— Given data —
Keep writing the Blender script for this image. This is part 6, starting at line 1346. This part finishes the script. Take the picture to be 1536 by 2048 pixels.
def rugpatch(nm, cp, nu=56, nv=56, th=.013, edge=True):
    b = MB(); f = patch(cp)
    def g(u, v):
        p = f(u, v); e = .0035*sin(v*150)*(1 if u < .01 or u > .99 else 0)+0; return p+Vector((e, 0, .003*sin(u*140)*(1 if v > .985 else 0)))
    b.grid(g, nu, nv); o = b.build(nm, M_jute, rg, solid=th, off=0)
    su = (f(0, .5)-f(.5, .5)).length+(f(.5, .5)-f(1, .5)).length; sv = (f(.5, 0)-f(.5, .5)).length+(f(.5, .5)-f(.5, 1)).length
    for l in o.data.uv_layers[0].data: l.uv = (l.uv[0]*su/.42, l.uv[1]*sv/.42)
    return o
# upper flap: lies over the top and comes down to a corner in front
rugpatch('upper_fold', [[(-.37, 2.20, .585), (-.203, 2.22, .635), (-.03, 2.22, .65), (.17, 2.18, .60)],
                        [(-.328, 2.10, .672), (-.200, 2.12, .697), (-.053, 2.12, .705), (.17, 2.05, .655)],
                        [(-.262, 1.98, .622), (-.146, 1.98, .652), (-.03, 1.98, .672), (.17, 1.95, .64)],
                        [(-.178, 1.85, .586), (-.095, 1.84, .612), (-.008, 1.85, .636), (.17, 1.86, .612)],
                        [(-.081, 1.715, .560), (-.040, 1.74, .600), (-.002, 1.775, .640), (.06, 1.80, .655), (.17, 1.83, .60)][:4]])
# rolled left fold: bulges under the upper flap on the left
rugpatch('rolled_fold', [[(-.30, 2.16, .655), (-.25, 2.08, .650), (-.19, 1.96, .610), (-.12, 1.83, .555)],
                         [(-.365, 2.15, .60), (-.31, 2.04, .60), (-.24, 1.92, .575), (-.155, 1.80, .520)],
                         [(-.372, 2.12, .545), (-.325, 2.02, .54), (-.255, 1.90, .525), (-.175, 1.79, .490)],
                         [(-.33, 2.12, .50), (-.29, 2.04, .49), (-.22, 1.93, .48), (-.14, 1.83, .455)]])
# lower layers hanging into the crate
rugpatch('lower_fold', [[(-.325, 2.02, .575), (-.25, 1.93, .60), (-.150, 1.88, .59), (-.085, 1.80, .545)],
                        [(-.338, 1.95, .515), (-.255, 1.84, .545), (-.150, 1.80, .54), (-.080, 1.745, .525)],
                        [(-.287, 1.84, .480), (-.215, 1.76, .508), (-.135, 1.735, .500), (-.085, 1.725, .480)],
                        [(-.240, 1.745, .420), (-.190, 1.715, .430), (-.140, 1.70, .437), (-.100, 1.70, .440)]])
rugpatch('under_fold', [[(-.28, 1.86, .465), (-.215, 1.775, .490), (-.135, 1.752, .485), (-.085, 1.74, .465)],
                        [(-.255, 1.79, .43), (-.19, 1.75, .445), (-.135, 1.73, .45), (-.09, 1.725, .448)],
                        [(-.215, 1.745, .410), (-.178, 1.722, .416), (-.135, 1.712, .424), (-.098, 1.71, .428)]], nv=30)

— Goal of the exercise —
Nothing in the data may differ; print all of it exactly as written.

— Exercise answer —
Keep writing the Blender script for this image. This is part 6, starting at line 1346. This part finishes the script. Take the picture to be 1536 by 2048 pixels.
def rugpatch(nm, cp, nu=56, nv=56, th=.013, edge=True):
    b = MB(); f = patch(cp)
    def g(u, v):
        p = f(u, v); e = .0035*sin(v*150)*(1 if u < .01 or u > .99 else 0)+0; return p+Vector((e, 0, .003*sin(u*140)*(1 if v > .985 else 0)))
    b.grid(g, nu, nv); o = b.build(nm, M_jute, rg, solid=th, off=0)
    su = (f(0, .5)-f(.5, .5)).length+(f(.5, .5)-f(1, .5)).length; sv = (f(.5, 0)-f(.5, .5)).length+(f(.5, .5)-f(.5, 1)).length
    for l in o.data.uv_layers[0].data: l.uv = (l.uv[0]*su/.42, l.uv[1]*sv/.42)
    return o
# upper flap: lies over the top and comes down to a corner in front
rugpatch('upper_fold', [[(-.37, 2.20, .585), (-.203, 2.22, .635), (-.03, 2.22, .65), (.17, 2.18, .60)],
                        [(-.328, 2.10, .672), (-.200, 2.12, .697), (-.053, 2.12, .705), (.17, 2.05, .655)],
                        [(-.262, 1.98, .622), (-.146, 1.98, .652), (-.03, 1.98, .672), (.17, 1.95, .64)],
                        [(-.178, 1.85, .586), (-.095, 1.84, .612), (-.008, 1.85, .636), (.17, 1.86, .612)],
                        [(-.081, 1.715, .560), (-.040, 1.74, .600), (-.002, 1.775, .640), (.06, 1.80, .655), (.17, 1.83, .60)][:4]])
# rolled left fold: bulges under the upper flap on the left
rugpatch('rolled_fold', [[(-.30, 2.16, .655), (-.25, 2.08, .650), (-.19, 1.96, .610), (-.12, 1.83, .555)],
                         [(-.365, 2.15, .60), (-.31, 2.04, .60), (-.24, 1.92, .575), (-.155, 1.80, .520)],
                         [(-.372, 2.12, .545), (-.325, 2.02, .54), (-.255, 1.90, .525), (-.175, 1.79, .490)],
                         [(-.33, 2.12, .50), (-.29, 2.04, .49), (-.22, 1.93, .48), (-.14, 1.83, .455)]])
# lower layers hanging into the crate
rugpatch('lower_fold', [[(-.325, 2.02, .575), (-.25, 1.93, .60), (-.150, 1.88, .59), (-.085, 1.80, .545)],
                        [(-.338, 1.95, .515), (-.255, 1.84, .545), (-.150, 1.80, .54), (-.080, 1.745, .525)],
                        [(-.287, 1.84, .480), (-.215, 1.76, .508), (-.135, 1.735, .500), (-.085, 1.725, .480)],
                        [(-.240, 1.745, .420), (-.190, 1.715, .430), (-.140, 1.70, .437), (-.100, 1.70, .440)]])
rugpatch('under_fold', [[(-.28, 1.86, .465), (-.215, 1.775, .490), (-.135, 1.752, .485), (-.085, 1.74, .465)],
                        [(-.255, 1.79, .43), (-.19, 1.75, .445), (-.135, 1.73, .45), (-.09, 1.725, .448)],
                        [(-.215, 1.745, .410), (-.178, 1.722, .416), (-.135, 1.712, .424), (-.098, 1.71, .428)]], nv=30)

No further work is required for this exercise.